● EXERCISE
Every line of the material below must be repeated exactly.

[BEGIN RECORDED DATA]

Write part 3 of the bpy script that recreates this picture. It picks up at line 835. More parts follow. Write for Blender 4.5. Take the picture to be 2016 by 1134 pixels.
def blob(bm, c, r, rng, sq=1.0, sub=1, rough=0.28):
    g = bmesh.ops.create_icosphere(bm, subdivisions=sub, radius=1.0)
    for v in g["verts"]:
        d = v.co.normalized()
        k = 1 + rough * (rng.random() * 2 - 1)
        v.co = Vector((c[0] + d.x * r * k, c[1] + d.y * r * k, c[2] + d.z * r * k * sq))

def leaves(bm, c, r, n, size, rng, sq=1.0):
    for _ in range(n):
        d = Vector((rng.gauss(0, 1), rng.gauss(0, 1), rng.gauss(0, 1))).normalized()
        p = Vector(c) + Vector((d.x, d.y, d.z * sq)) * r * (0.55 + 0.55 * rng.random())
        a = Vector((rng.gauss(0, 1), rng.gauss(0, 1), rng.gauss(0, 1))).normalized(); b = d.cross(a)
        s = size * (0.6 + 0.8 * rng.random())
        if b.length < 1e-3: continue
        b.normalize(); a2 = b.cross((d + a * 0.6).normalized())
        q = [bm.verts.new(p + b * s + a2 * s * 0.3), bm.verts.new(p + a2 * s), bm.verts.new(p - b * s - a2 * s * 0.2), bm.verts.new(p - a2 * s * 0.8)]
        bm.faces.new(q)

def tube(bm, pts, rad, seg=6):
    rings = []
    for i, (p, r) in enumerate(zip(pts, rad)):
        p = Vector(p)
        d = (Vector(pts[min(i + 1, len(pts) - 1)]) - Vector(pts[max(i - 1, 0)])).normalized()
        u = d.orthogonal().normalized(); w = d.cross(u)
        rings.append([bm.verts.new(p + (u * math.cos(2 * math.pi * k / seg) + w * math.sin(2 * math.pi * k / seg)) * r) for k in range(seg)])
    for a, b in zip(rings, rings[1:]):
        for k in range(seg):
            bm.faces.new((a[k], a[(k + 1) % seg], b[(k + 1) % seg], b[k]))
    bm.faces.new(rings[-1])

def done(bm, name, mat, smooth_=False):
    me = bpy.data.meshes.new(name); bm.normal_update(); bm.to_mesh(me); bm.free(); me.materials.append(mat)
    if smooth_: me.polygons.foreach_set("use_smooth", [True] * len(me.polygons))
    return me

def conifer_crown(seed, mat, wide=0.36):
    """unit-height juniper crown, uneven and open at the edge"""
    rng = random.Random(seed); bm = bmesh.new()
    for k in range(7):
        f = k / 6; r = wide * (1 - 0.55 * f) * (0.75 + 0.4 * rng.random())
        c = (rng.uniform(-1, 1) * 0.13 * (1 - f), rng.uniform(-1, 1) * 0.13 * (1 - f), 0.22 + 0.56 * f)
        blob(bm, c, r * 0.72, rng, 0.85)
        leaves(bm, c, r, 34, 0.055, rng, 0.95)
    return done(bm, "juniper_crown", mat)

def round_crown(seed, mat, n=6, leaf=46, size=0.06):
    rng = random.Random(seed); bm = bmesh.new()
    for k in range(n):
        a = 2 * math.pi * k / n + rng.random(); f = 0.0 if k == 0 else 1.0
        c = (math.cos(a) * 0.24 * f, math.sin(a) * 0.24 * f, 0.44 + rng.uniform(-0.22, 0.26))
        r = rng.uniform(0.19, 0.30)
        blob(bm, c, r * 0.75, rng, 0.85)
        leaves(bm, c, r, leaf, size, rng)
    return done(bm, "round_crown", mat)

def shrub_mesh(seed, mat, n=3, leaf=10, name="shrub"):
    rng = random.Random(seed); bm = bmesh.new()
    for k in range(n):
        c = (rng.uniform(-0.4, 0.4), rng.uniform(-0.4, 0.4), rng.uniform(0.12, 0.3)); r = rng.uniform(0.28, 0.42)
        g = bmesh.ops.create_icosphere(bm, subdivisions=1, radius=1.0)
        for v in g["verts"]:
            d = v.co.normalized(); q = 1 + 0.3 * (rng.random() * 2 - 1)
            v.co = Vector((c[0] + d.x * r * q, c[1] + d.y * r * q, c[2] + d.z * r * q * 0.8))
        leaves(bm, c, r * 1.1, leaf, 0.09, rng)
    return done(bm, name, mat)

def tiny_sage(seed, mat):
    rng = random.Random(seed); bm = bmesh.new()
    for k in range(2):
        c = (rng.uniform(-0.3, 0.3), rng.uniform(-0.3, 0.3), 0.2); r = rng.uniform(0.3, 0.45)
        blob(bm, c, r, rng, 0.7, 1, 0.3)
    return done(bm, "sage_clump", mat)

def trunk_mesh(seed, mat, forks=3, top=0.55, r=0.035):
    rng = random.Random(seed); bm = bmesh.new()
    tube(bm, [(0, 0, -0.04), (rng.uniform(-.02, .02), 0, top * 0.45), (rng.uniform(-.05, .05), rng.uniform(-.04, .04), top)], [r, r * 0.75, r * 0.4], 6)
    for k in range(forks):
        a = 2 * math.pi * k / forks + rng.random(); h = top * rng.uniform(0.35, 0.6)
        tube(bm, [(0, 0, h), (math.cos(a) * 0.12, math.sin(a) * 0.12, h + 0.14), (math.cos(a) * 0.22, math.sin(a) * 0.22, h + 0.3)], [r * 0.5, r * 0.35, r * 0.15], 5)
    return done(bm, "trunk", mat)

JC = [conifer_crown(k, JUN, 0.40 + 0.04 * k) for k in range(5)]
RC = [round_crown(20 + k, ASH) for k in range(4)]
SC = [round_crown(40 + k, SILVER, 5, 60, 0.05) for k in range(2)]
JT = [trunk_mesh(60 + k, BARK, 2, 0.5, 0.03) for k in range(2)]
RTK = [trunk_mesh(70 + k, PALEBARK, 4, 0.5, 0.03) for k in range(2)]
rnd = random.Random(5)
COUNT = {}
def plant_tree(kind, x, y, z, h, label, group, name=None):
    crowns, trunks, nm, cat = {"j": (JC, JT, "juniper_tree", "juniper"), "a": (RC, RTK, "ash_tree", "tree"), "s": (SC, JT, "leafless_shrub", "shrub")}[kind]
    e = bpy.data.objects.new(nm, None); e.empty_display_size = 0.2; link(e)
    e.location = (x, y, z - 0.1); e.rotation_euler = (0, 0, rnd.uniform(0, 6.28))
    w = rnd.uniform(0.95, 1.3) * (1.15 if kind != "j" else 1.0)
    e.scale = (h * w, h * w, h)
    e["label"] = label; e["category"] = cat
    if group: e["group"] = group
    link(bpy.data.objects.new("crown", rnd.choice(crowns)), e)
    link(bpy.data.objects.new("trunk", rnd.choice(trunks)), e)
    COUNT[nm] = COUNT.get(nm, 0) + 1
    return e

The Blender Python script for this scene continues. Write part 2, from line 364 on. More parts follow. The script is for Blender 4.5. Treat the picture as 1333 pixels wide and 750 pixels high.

[END RECORDED DATA]

● SOLUTION
Write part 3 of the bpy script that recreates this picture. It picks up at line 835. More parts follow. Write for Blender 4.5. Take the picture to be 2016 by 1134 pixels.
def blob(bm, c, r, rng, sq=1.0, sub=1, rough=0.28):
    g = bmesh.ops.create_icosphere(bm, subdivisions=sub, radius=1.0)
    for v in g["verts"]:
        d = v.co.normalized()
        k = 1 + rough * (rng.random() * 2 - 1)
        v.co = Vector((c[0] + d.x * r * k, c[1] + d.y * r * k, c[2] + d.z * r * k * sq))

def leaves(bm, c, r, n, size, rng, sq=1.0):
    for _ in range(n):
        d = Vector((rng.gauss(0, 1), rng.gauss(0, 1), rng.gauss(0, 1))).normalized()
        p = Vector(c) + Vector((d.x, d.y, d.z * sq)) * r * (0.55 + 0.55 * rng.random())
        a = Vector((rng.gauss(0, 1), rng.gauss(0, 1), rng.gauss(0, 1))).normalized(); b = d.cross(a)
        s = size * (0.6 + 0.8 * rng.random())
        if b.length < 1e-3: continue
        b.normalize(); a2 = b.cross((d + a * 0.6).normalized())
        q = [bm.verts.new(p + b * s + a2 * s * 0.3), bm.verts.new(p + a2 * s), bm.verts.new(p - b * s - a2 * s * 0.2), bm.verts.new(p - a2 * s * 0.8)]
        bm.faces.new(q)

def tube(bm, pts, rad, seg=6):
    rings = []
    for i, (p, r) in enumerate(zip(pts, rad)):
        p = Vector(p)
        d = (Vector(pts[min(i + 1, len(pts) - 1)]) - Vector(pts[max(i - 1, 0)])).normalized()
        u = d.orthogonal().normalized(); w = d.cross(u)
        rings.append([bm.verts.new(p + (u * math.cos(2 * math.pi * k / seg) + w * math.sin(2 * math.pi * k / seg)) * r) for k in range(seg)])
    for a, b in zip(rings, rings[1:]):
        for k in range(seg):
            bm.faces.new((a[k], a[(k + 1) % seg], b[(k + 1) % seg], b[k]))
    bm.faces.new(rings[-1])

def done(bm, name, mat, smooth_=False):
    me = bpy.data.meshes.new(name); bm.normal_update(); bm.to_mesh(me); bm.free(); me.materials.append(mat)
    if smooth_: me.polygons.foreach_set("use_smooth", [True] * len(me.polygons))
    return me

def conifer_crown(seed, mat, wide=0.36):
    """unit-height juniper crown, uneven and open at the edge"""
    rng = random.Random(seed); bm = bmesh.new()
    for k in range(7):
        f = k / 6; r = wide * (1 - 0.55 * f) * (0.75 + 0.4 * rng.random())
        c = (rng.uniform(-1, 1) * 0.13 * (1 - f), rng.uniform(-1, 1) * 0.13 * (1 - f), 0.22 + 0.56 * f)
        blob(bm, c, r * 0.72, rng, 0.85)
        leaves(bm, c, r, 34, 0.055, rng, 0.95)
    return done(bm, "juniper_crown", mat)

def round_crown(seed, mat, n=6, leaf=46, size=0.06):
    rng = random.Random(seed); bm = bmesh.new()
    for k in range(n):
        a = 2 * math.pi * k / n + rng.random(); f = 0.0 if k == 0 else 1.0
        c = (math.cos(a) * 0.24 * f, math.sin(a) * 0.24 * f, 0.44 + rng.uniform(-0.22, 0.26))
        r = rng.uniform(0.19, 0.30)
        blob(bm, c, r * 0.75, rng, 0.85)
        leaves(bm, c, r, leaf, size, rng)
    return done(bm, "round_crown", mat)

def shrub_mesh(seed, mat, n=3, leaf=10, name="shrub"):
    rng = random.Random(seed); bm = bmesh.new()
    for k in range(n):
        c = (rng.uniform(-0.4, 0.4), rng.uniform(-0.4, 0.4), rng.uniform(0.12, 0.3)); r = rng.uniform(0.28, 0.42)
        g = bmesh.ops.create_icosphere(bm, subdivisions=1, radius=1.0)
        for v in g["verts"]:
            d = v.co.normalized(); q = 1 + 0.3 * (rng.random() * 2 - 1)
            v.co = Vector((c[0] + d.x * r * q, c[1] + d.y * r * q, c[2] + d.z * r * q * 0.8))
        leaves(bm, c, r * 1.1, leaf, 0.09, rng)
    return done(bm, name, mat)

def tiny_sage(seed, mat):
    rng = random.Random(seed); bm = bmesh.new()
    for k in range(2):
        c = (rng.uniform(-0.3, 0.3), rng.uniform(-0.3, 0.3), 0.2); r = rng.uniform(0.3, 0.45)
        blob(bm, c, r, rng, 0.7, 1, 0.3)
    return done(bm, "sage_clump", mat)

def trunk_mesh(seed, mat, forks=3, top=0.55, r=0.035):
    rng = random.Random(seed); bm = bmesh.new()
    tube(bm, [(0, 0, -0.04), (rng.uniform(-.02, .02), 0, top * 0.45), (rng.uniform(-.05, .05), rng.uniform(-.04, .04), top)], [r, r * 0.75, r * 0.4], 6)
    for k in range(forks):
        a = 2 * math.pi * k / forks + rng.random(); h = top * rng.uniform(0.35, 0.6)
        tube(bm, [(0, 0, h), (math.cos(a) * 0.12, math.sin(a) * 0.12, h + 0.14), (math.cos(a) * 0.22, math.sin(a) * 0.22, h + 0.3)], [r * 0.5, r * 0.35, r * 0.15], 5)
    return done(bm, "trunk", mat)

JC = [conifer_crown(k, JUN, 0.40 + 0.04 * k) for k in range(5)]
RC = [round_crown(20 + k, ASH) for k in range(4)]
SC = [round_crown(40 + k, SILVER, 5, 60, 0.05) for k in range(2)]
JT = [trunk_mesh(60 + k, BARK, 2, 0.5, 0.03) for k in range(2)]
RTK = [trunk_mesh(70 + k, PALEBARK, 4, 0.5, 0.03) for k in range(2)]
rnd = random.Random(5)
COUNT = {}
def plant_tree(kind, x, y, z, h, label, group, name=None):
    crowns, trunks, nm, cat = {"j": (JC, JT, "juniper_tree", "juniper"), "a": (RC, RTK, "ash_tree", "tree"), "s": (SC, JT, "leafless_shrub", "shrub")}[kind]
    e = bpy.data.objects.new(nm, None); e.empty_display_size = 0.2; link(e)
    e.location = (x, y, z - 0.1); e.rotation_euler = (0, 0, rnd.uniform(0, 6.28))
    w = rnd.uniform(0.95, 1.3) * (1.15 if kind != "j" else 1.0)
    e.scale = (h * w, h * w, h)
    e["label"] = label; e["category"] = cat
    if group: e["group"] = group
    link(bpy.data.objects.new("crown", rnd.choice(crowns)), e)
    link(bpy.data.objects.new("trunk", rnd.choice(trunks)), e)
    COUNT[nm] = COUNT.get(nm, 0) + 1
    return e

The Blender Python script for this scene continues. Write part 2, from line 364 on. More parts follow. The script is for Blender 4.5. Treat the picture as 1333 pixels wide and 750 pixels high.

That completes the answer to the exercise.